Die sporadische Besiedlung der Schwäbischen Türkei mit Raitzen, „tótok” (Slowaken/Kroaten) und Deutschen hat sich unmittelbar nach der Vertreibung der Türken in Gang gesetzt. Unmittelbar nach dem Rákóczi-Freiheitskrieg erfolgte die erste großzügige Aktion der Ansiedlung der deutschen Kolonisten, und zwar durch die Aktion von László Dőry, Grundbesitzer in Tevel, der 1714 durch Agentenwerbung Kolonisten aus Baden, aus der Umgebung von Bieberach und aus der Breisgau hereingerufen hatte. Das Experiment ist misslungen, die Deutschen mussten zurück nach Baden gebracht werden. Dőry hat das Experiment nicht aufgegeben, er hat das Unternehmen 1718 wiederholt, diesmal mit Erfolg. János Meszlényi, Grundbesitzer in Jörking/Györköny, hat 1717 aus der Gegend des Neusiedlersees evangelische Deutsche eingeladen, sie waren die Heidebauern oder in der Jörkinger Mundart die „Hepauer”. 1718 hat die Grafenfamilie Wallis auf ihrem Bodenbesitz in Tolnau und in Kokesch/Kakasd Deutsche ansiedeln lassen. Ähnliche Ereignisse sind auch woanders zu beobachten, wie in Majosch/Majos, Kleinmanock/Kismányok, Warschad/Varsád, in diesen Dörfern lebten noch Deutsche geringer Anzahl zur Zeit des „großen Schwabenzuges”. Wahrscheinlich gab es um 1720 auch in Großsäckel, Paksch, Mutschfa/Mucsfa, und Udwo/Udvari eine kleinere deutsche Bevölkerungsgruppe. In der Branau sind Deutsche sporadisch erschienen, und in der Schomodei genauso, aber nur in niedriger Zahl. Nach den Angaben von Johann Weidlein bevölkerten Deutsche auch die Südschomodeier Gemeinde Szigetvár, wo sie mehrheitlich anwesend waren: um 1720 28 deutsche und 26 madjarische sowie serbische Familien bewohnten die Ortschaft. Die frühe Kolonistenwelle hat diese Zeit um 1720 an Ort und Stelle noch wenige Landsleute vorgefunden, mehrheitlich lebten hier noch Madjaren aus dem Tiefland, aus dem Komitat Wesprim und aus Slawonien unvermerkt eingedrungene Serben/Kroaten.
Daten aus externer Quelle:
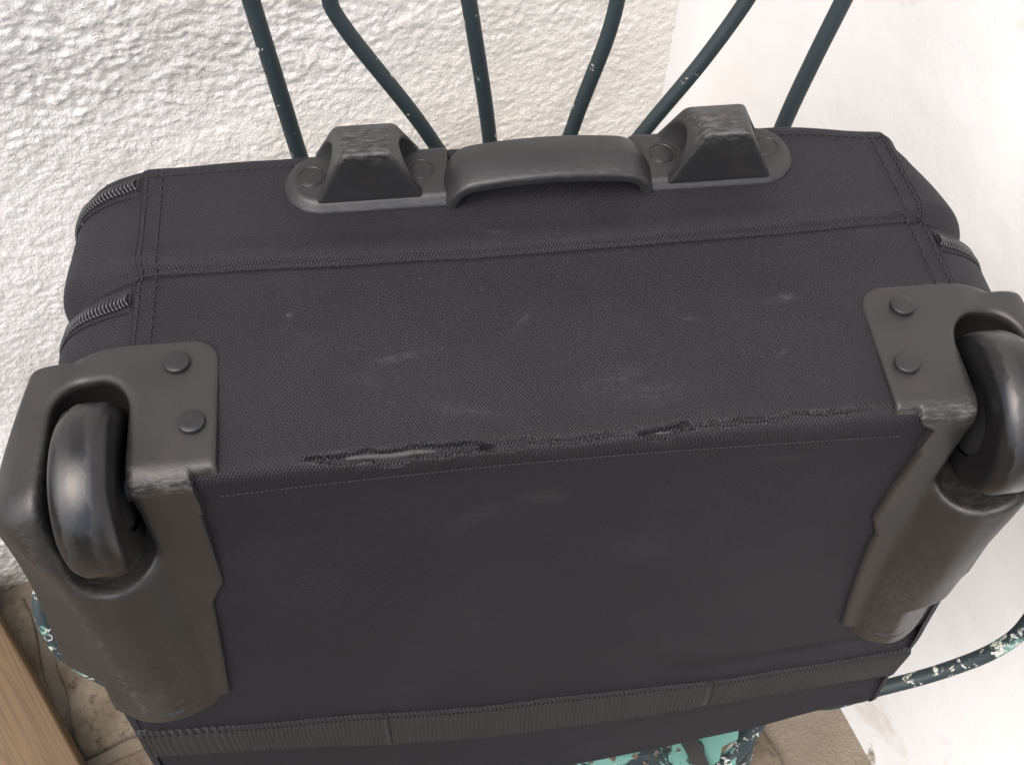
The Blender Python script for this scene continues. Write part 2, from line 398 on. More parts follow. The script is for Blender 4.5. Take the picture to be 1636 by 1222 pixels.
# paving stones on the ground (children of the ground), edges worn and uneven
def paving(poly, top, seed):
    poly = np.array(poly, float); c = poly.mean(0); n = len(poly); P = []
    r = np.random.default_rng(seed)
    for k in range(n):
        a, b = poly[k], poly[(k + 1) % n]
        for t in np.linspace(0, 1, 9)[:-1]: P.append(a + (b - a) * t + r.normal(0, .0022, 2))
    P = np.array(P); m = len(P); rings = []
    for s, h in ((1.0, -.03), (1.0, -.007), (.985, -.001), (.95, 0.0), (.6, .0015), (.25, .001)):
        rings.append(np.column_stack([c + (P - c) * s, np.full(m, top + h) + r.normal(0, .0007, m)]))
    V = np.vstack(rings + [np.array([[c[0], c[1], top + .0012]])])
    F = [[k * m + q, k * m + (q + 1) % m, (k + 1) * m + (q + 1) % m, (k + 1) * m + q] for k in range(5) for q in range(m)]
    F += [[5 * m + q, 5 * m + (q + 1) % m, 6 * m] for q in range(m)]
    return mesh_obj('paving_stone', V, F, STONE, ground)
def wl(a, b): p = corner + ld * a - rd * 0 + nl * b; return p           # along the rough wall, out from it
sid = 0
for j, (b0, b1) in enumerate(((.02, .235), (.25, .50), (.515, .80))):
    for i in range(7):
        a0 = -.10 + i * .235 + (.11 if j % 2 else 0.0); a1 = a0 + .222
        q = [wl(a0, b0), wl(a1, b0), wl(a1, b1), wl(a0, b1)]
        # keep off the right-hand wall
        if min((p - corner) @ nr for p in q) < .03:
            q = [p + nr * max(0, .035 - (p - corner) @ nr) for p in q]
            if np.linalg.norm(q[0] - q[1]) < .07: continue
        paving(q, ZF + .004 + .003 * rng.random(), sid); sid += 1

# ------------------------------------------------------------------ suitcase
case = thing('suitcase', 'black nylon wheeled suitcase standing upside down on the metal chair, wheels up', 'suitcase', (0, .08, -.437))
W, R, K, EB = .229, .045, .12, .0105          # half width, corner radius, lean of the back panel
ARC = R * math.pi / 2; A = W - R; DEP = .172; ZB = -.437
def pz(z): return K * z - EB * np.exp(np.minimum(z, 0) / .055)      # the back panel's plane, padded out along the edge
def under(z): return np.clip((-.385 - z) / .055, 0, 1) ** 2 * .03     # it rolls under at the lid end
def lift(x, z):                    # the soft lid end sags less on the right
    return z + np.clip((-.22 - z) / .215, 0, 1) ** 1.5 * .100 * sst(x, -.09, .20)
def outline(s):
    q = np.abs(s); sg = np.sign(s); th = np.clip((q - A) / R, 0, math.pi / 2)
    x = np.where(q < A, q, A + R * np.sin(th)); z = np.where(q < A, 0, -R + R * np.cos(th)) - np.maximum(q - A - ARC, 0)
    return sg * x, z, sg * np.sin(th), np.cos(th)
RW = .0075                         # radius of the worn edge
def SEAM(x): return .1015 + .0045 * np.clip(np.abs(x) / .19, 0, 1) ** 2
def tube_pt(s, v):
    """s = arc length from the top centre, v = depth from the back panel's plane."""
    x, z, nx, nz = outline(s); u = np.abs(s)
    y0 = pz(z) + under(z); dep = DEP - y0; y = y0 + v * dep / DEP; t = v
    ins = np.where(t < RW, RW - np.sqrt(np.maximum(RW ** 2 - (RW - t) ** 2, 0)), 0)
    rf = .009; tf = DEP - t
    ins = ins + np.where(tf < rf, rf - np.sqrt(np.maximum(rf ** 2 - (rf - tf) ** 2, 0)), 0)
    side = sst(u, .16, .24); ins0 = ins; ins = 0 * ins
    # crease where the pocket section is sewn on, and its folded lip
    yc = SEAM(x)
    ins = ins + (.0021 + .005 * side) * np.exp(-((t - yc) / (.0022 + .006 * side)) ** 2)
    ins = ins - (.0012 * np.exp(-((t - yc - .0075) / .0060) ** 2)) - .0016 * sst(t, yc, yc + .003)
    # gentle padding and sag
    ins = ins - .0030 * np.exp(-((t - .055) / .03) ** 2) * (1 - side) - .0012 * fbm(x * 16, t * 16 + z * 16, 3.3, 3)
    # lapped edge of the end gusset
    ins = ins + .0013 * sst(u, .1905, .1920) * (t > .06) + .0045 * sst(u, .20, .25) * sst(t, .12, .165)
    # troughs of the two zips
    for zc, dd in ((.0920, .0030), (.1585, .0014)):
        ins = ins + dd * np.exp(-((t - zc) / .0048) ** 2) * sst(u, .190, .200)
    ins = ins0 + ins * sst(t, 0, .012) * np.where(tf < .004, tf / .004, 1) + tear_depth(x, t) * (u < A)
    xx = x - nx * ins; zz = z - nz * ins
    return np.stack([xx, y, lift(xx, zz)], -1)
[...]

Der bewegende Geist, der große Organisator und gleichfalls der große Nutznießer der Kolonisierung in der Schwäbischen Türkei war aber der Graf Mercy Claudius Florymundus de Argenteau. Ohne seine Bedeutung verhältniswidrig zu vergrößern können wir feststellen, er hat dafür wirklich sehr viel getan, dass in der Schwäbischen Türkei eine deutsche Volkstumskultur viele Jahrhunderte lang emporblühen konnte. In der neuzeitlichen Geschichte Kötschings halten wir ihn – neben der Familie Antall/Antal – für die bedeutendste Persönlichkeit. Nicht zu beeinträchtigen ist aber die Rolle der Familien Styrum-Lymburg aus Simonsturm/Simontornya, der Familie Magyary-Kossa aus Jink, der vorhin schon erwähnten Jörkinger Familie Meszlényi, dann János Monasterly serbischer Herkunft, Ferenc Kun, Besitzer in Majosch und der Familie Peczel aus Bonnhard. Letztere sollen wir auch deshalb nicht weglassen, da ihr späterer Nachfolger Mór Perczel im Freiheitskrieg von 1849 unverwelkliche Verdienste erworben hat.
Mercy stammte aus Elsaß, das ursprüngliche Nest der Familie lag in der heutigen belgischen Stadt Liège, Lüttich. Aus seinen militärischen Fähigkeiten hat er in den türkischen Kriegen Nutzen gezogen, er gelangte in eine hohe Position, er wurde zum „Gouverneur des Banats” befördert Präsident der kaiserlichen und königlichen Ansiedlungskommission. Grundbesitze hat er nicht vom Kaiser mittels der Neoaquistican Kommission in der Tolnau um Hidjeß/Hőgyész bekommen, sondern er hat dieses Gut von dem Grafen Zinzensdorf gekauft. Noch in diesem Jahr hat er mit der Kolonisierung auf diesen frisch übernommenen, ein wenig vernachlässigten Gütern angefangen. Vielleicht die Verdienste als General berücksichtigend hat der Kaiser Karl III. ein Auge darüber zugedrückt, dass er einen Teil der ursprünglich dem Banat zugedachten Kolonisten auf sein Hidjeßer Gut umgelenkt hat, was auch im Falle von Kischtormasch zu beobachten war. Mercy starb in einer Schlacht bei Mantua, die Sachen der Kolonisierung hat sein Neffe übernommen, später hat dessen Sohn diese Angelegenheiten übernommen und weitergeführt. Bis 1773, als die Hidjeßer Grundbesitz an die Familie Apponyi weiterverkauft wurde. Die heroischen Jahre in der Geschichte Kötschings sind hauptsächlich mit diesen historisch wohlklingenden Namen verflochten. Mercy schließt den Ansiedlungsvertrag mit den Kleinmanocker hessischer Herkunft evangelischer Konfession am 22. Juli 1722 ab. Die Ereignisse folgen rasch nacheinander. Die aus dem türkischen Mittelalter zurückgebliebene Faulheit, Uninteressiertheit, Enerviertheit wandelte in fieberhafte Aktivität, deren Folge auch eine unaufhaltsame Expansion in alle Himmelsrichtungen war. Die Wege der schwäbischen Abwanderung um so genannte sekundäre, sogar tertiäre Dörfer zu gründen führten Richtung Norden, bis zu einer natürlichen Grenze. Diese natürliche Grenze bedeutete der Plattensee, ein Hindernis, über das die Kolonistengruppen nicht weitergehen wollten.